Coşkun Aral'ın gittiği savaşlar arasında Ruanda Soykırımı beni en çok etkileyeni; baktığım fotoğraflardan sonra epey süre kendime gelememiştim. Bu kadar şeyi gördükten sonra nasıl atlattığını, hâlâ aklına gelip gelmediğini soruyorum Coşkun Aral'a. "Psikologlar, bütün gün telkinle kâbus gördürtüp inceler ya, ben savaşlarda insanın alabileceği boyutu, limiti gördüm," diye cevaplıyor sorumu. "Düşmanının organını yaşarken çıkarıp yemeyi Liberya'da gördüm mesela; gözünü çıkaran, kafa kesen, ölüye tecavüz edeni, çocuğunu kaynar suda haşlayan anneyi bile gördüm. Daha ötesi yok. Ama iyi ve kötü diye bir şey olmadığını, bunu herkesin yapabileceğini de biliyorum. -273'te atom donuyor, belki benim kaynama derecem 128, seninki daha az ya da daha fazla. Dayanıklılık oranımızı atalarımızın yaşadıkları, yedikleri, hatta ruh halimiz bile etkiler. Ben asla yapmam dememek lazım. Bir keresinde babam ağlıyorum diye beni camdan atıyormuş az daha, bizim gibi insanların bunu anlatması lazım. Limiti zorlandığında herkes yapabilir. Asla lafını söylememek, bana en büyük öğretidir."
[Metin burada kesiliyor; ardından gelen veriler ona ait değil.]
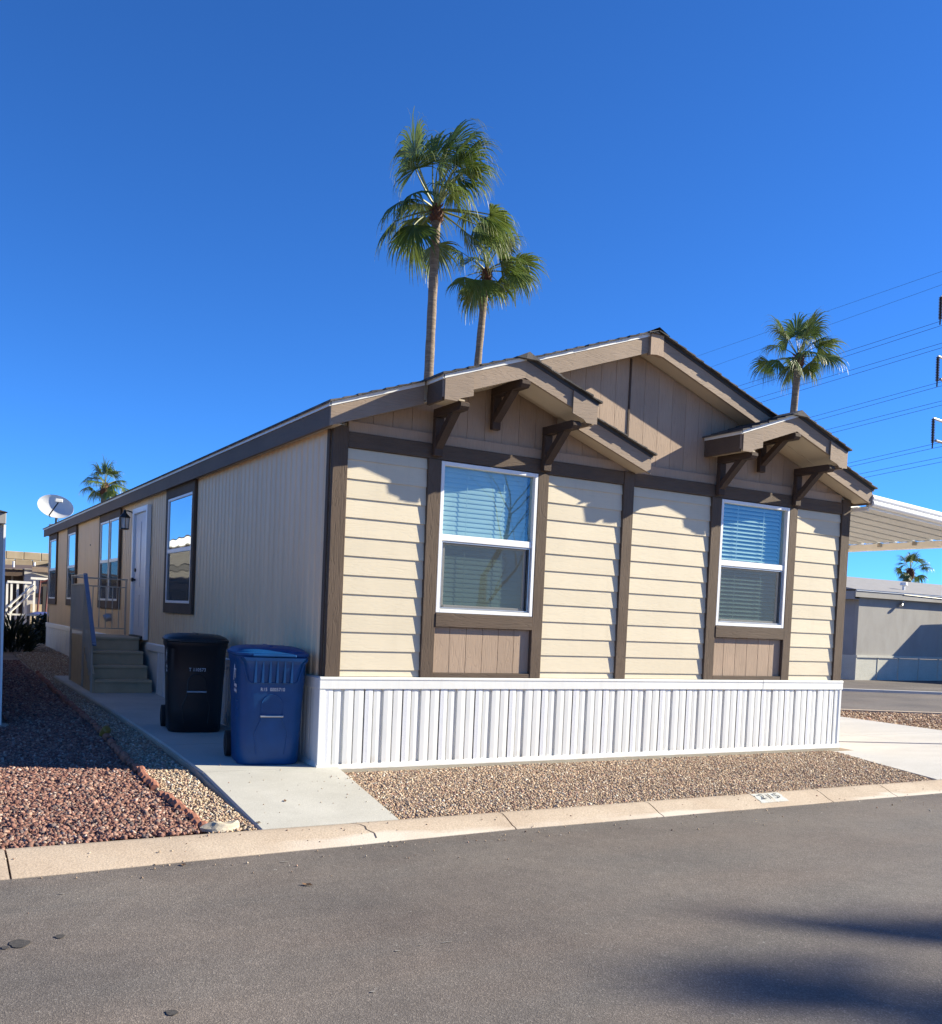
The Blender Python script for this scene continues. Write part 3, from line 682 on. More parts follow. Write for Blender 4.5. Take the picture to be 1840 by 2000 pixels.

50 yıla yakındır gördüğü savaşlarla 20. yüzyılın en korkunç anlarını görsel arşivine kaydetti, Coşkun Aral. "İnsanlık tarihinin 2000'e kadarki son yüzyılında insanlık travmalarının büyük bir bölümünü gördüm ve yaşadım; bunlar az buz şeyler değil," diyor. "Muhakeme edebilecek durumda olduğum için söylemeliyim ki, belki insanın sınırı olan -273'ü görmedim, ama -70'i görmüşümdür ve bunun sınırının kişiden kişiye değişebileceğini biliyorum. Ara Güler'le de hep bunu konuşurduk: Hiçbir şey doğru değil, her şey izafi."